CS 6604, Assignment 1 - Due February 11, 2008

Please show your work

1. Given a source with a 15-symbol alphabet with the following probabilities:

   .2, .1, .1, .1, .1, .1, .08, .06, .04, .04, .02, .02, .02, .01, .01

   a) Compute the source entropy

   b) Compute a Shannon-Fano code for this alphabet

   c) Compute a Huffman code for this alphabet

   d) Compare the average code lengths for codes b) and c) with entropy

2. Suppose we are given random variables X and Y. The information learned about X by revealing Y is
   I(X|Y) = H(X) - H(X|Y) = - sum_i,j p(x_i,y_j) log₂ p(x_i) + sum_i,j p(x_i,y_j) log₂ p(x_i|y_j)

   Now, suppose a single unbiased die is tossed once. If the face of the die is 1, 2, 3, or 4, an unbiased coin is tossed once. If the face of the die is 5 or 6, the coin is tossed twice.

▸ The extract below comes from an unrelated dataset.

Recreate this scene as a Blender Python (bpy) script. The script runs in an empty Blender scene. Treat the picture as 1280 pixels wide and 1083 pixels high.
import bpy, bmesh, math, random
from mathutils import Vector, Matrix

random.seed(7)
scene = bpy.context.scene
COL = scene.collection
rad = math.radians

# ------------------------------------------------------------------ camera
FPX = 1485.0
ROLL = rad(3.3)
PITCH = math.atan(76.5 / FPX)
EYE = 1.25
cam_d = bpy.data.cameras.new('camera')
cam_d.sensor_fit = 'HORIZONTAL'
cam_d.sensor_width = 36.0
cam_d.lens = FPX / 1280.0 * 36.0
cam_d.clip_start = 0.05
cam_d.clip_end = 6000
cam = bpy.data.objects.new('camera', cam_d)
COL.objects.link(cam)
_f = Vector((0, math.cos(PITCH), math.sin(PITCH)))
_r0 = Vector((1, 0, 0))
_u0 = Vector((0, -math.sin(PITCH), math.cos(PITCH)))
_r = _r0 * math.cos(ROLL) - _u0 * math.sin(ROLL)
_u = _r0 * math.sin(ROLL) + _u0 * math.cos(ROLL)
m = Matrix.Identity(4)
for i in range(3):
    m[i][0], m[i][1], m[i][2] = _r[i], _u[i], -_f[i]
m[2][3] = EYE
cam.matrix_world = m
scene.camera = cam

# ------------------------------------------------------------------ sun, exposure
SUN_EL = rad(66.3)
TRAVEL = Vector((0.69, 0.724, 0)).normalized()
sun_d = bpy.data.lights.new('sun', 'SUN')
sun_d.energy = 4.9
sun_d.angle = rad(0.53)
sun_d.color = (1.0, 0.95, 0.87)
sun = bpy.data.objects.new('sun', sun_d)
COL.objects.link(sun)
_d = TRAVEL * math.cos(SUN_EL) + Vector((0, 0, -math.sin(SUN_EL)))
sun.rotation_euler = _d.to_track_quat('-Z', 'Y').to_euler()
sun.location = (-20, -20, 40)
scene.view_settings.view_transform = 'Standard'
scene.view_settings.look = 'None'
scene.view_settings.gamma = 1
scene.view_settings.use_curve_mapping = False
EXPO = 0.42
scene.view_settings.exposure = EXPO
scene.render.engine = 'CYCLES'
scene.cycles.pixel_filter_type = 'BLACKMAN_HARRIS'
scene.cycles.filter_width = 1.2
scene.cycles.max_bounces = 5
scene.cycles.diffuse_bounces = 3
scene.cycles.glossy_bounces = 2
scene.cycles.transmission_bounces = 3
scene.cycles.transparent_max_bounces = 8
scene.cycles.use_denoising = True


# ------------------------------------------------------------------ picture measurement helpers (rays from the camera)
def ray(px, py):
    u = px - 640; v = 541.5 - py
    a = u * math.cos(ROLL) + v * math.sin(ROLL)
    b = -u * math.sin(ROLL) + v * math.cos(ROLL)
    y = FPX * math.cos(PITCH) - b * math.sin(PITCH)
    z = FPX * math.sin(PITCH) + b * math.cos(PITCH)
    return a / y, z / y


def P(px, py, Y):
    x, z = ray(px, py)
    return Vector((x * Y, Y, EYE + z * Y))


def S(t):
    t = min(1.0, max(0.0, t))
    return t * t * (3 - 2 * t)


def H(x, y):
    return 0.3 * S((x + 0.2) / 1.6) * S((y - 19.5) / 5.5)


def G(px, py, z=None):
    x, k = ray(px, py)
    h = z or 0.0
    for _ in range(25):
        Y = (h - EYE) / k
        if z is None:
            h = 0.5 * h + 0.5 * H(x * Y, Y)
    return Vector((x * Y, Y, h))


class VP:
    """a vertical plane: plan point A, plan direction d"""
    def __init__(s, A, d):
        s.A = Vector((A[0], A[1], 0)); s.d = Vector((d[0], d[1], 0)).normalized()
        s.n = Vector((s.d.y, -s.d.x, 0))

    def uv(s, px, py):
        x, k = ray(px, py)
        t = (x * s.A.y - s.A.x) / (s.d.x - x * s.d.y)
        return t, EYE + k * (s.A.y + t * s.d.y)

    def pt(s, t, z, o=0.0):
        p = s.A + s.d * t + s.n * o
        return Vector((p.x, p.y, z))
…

Find the amount of information conveyed about the face of the die by the number of heads obtained.

3. Given the Markov source with transition matrix T = {{1/2, 1/2, 0}, {0, 1/3, 2/3}, {0, 1/2, 1/2}}, determine the entropy of the source with this model.

4. Given the Markov source with transition matrix T = {{1/3, 2/3, 0}, {1/4, 1/4, 1/2}, {0, 1/2, 1/2}}, determine the steady state probabilities.

5. Determine the Golomb codes for integers from 1 to 10 for m=2 and m=3. Given the integer sequence, <1,3,6,7,10,13,17,23,24,27,33,35,37,41,45>, determine the number of bits required to code the gaps using Golomb codes with m=2 and m=3.